- AVAILABLE DATA:
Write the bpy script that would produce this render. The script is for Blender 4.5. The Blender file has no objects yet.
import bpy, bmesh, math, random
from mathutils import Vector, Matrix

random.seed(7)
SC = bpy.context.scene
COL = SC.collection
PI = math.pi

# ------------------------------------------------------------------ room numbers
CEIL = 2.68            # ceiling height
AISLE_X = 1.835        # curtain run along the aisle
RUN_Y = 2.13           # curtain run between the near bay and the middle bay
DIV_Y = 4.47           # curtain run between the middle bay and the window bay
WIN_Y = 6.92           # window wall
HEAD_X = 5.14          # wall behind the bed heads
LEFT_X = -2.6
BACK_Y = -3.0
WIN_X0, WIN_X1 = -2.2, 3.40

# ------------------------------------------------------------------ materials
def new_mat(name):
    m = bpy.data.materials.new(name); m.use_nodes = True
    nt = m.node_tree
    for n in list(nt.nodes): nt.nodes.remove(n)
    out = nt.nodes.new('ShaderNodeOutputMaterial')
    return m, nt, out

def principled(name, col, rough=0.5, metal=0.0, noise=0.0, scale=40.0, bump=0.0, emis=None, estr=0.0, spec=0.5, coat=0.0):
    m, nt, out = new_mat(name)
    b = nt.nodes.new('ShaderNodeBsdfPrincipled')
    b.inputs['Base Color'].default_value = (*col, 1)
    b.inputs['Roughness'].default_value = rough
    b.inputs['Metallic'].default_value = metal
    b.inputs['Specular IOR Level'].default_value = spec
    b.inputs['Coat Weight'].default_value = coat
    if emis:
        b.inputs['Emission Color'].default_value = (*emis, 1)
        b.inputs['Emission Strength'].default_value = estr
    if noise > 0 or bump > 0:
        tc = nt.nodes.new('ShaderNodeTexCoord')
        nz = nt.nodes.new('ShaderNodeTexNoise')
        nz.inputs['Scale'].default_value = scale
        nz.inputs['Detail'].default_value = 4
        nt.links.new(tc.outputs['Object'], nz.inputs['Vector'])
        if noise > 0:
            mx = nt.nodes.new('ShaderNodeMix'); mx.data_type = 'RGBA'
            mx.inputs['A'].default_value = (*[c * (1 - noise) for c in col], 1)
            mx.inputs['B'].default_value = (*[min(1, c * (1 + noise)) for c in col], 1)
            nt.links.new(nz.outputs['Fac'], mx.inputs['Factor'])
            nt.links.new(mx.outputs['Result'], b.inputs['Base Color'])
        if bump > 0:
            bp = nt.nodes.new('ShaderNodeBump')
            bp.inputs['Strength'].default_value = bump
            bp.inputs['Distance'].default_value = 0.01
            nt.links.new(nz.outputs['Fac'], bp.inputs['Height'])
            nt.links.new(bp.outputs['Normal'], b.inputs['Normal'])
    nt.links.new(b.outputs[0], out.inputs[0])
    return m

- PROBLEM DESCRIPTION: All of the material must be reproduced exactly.

- PROBLEM SOLUTION:
Write the bpy script that would produce this render. The script is for Blender 4.5. The Blender file has no objects yet.
import bpy, bmesh, math, random
from mathutils import Vector, Matrix

random.seed(7)
SC = bpy.context.scene
COL = SC.collection
PI = math.pi

# ------------------------------------------------------------------ room numbers
CEIL = 2.68            # ceiling height
AISLE_X = 1.835        # curtain run along the aisle
RUN_Y = 2.13           # curtain run between the near bay and the middle bay
DIV_Y = 4.47           # curtain run between the middle bay and the window bay
WIN_Y = 6.92           # window wall
HEAD_X = 5.14          # wall behind the bed heads
LEFT_X = -2.6
BACK_Y = -3.0
WIN_X0, WIN_X1 = -2.2, 3.40

# ------------------------------------------------------------------ materials
def new_mat(name):
    m = bpy.data.materials.new(name); m.use_nodes = True
    nt = m.node_tree
    for n in list(nt.nodes): nt.nodes.remove(n)
    out = nt.nodes.new('ShaderNodeOutputMaterial')
    return m, nt, out

def principled(name, col, rough=0.5, metal=0.0, noise=0.0, scale=40.0, bump=0.0, emis=None, estr=0.0, spec=0.5, coat=0.0):
    m, nt, out = new_mat(name)
    b = nt.nodes.new('ShaderNodeBsdfPrincipled')
    b.inputs['Base Color'].default_value = (*col, 1)
    b.inputs['Roughness'].default_value = rough
    b.inputs['Metallic'].default_value = metal
    b.inputs['Specular IOR Level'].default_value = spec
    b.inputs['Coat Weight'].default_value = coat
    if emis:
        b.inputs['Emission Color'].default_value = (*emis, 1)
        b.inputs['Emission Strength'].default_value = estr
    if noise > 0 or bump > 0:
        tc = nt.nodes.new('ShaderNodeTexCoord')
        nz = nt.nodes.new('ShaderNodeTexNoise')
        nz.inputs['Scale'].default_value = scale
        nz.inputs['Detail'].default_value = 4
        nt.links.new(tc.outputs['Object'], nz.inputs['Vector'])
        if noise > 0:
            mx = nt.nodes.new('ShaderNodeMix'); mx.data_type = 'RGBA'
            mx.inputs['A'].default_value = (*[c * (1 - noise) for c in col], 1)
            mx.inputs['B'].default_value = (*[min(1, c * (1 + noise)) for c in col], 1)
            nt.links.new(nz.outputs['Fac'], mx.inputs['Factor'])
            nt.links.new(mx.outputs['Result'], b.inputs['Base Color'])
        if bump > 0:
            bp = nt.nodes.new('ShaderNodeBump')
            bp.inputs['Strength'].default_value = bump
            bp.inputs['Distance'].default_value = 0.01
            nt.links.new(nz.outputs['Fac'], bp.inputs['Height'])
            nt.links.new(bp.outputs['Normal'], b.inputs['Normal'])
    nt.links.new(b.outputs[0], out.inputs[0])
    return m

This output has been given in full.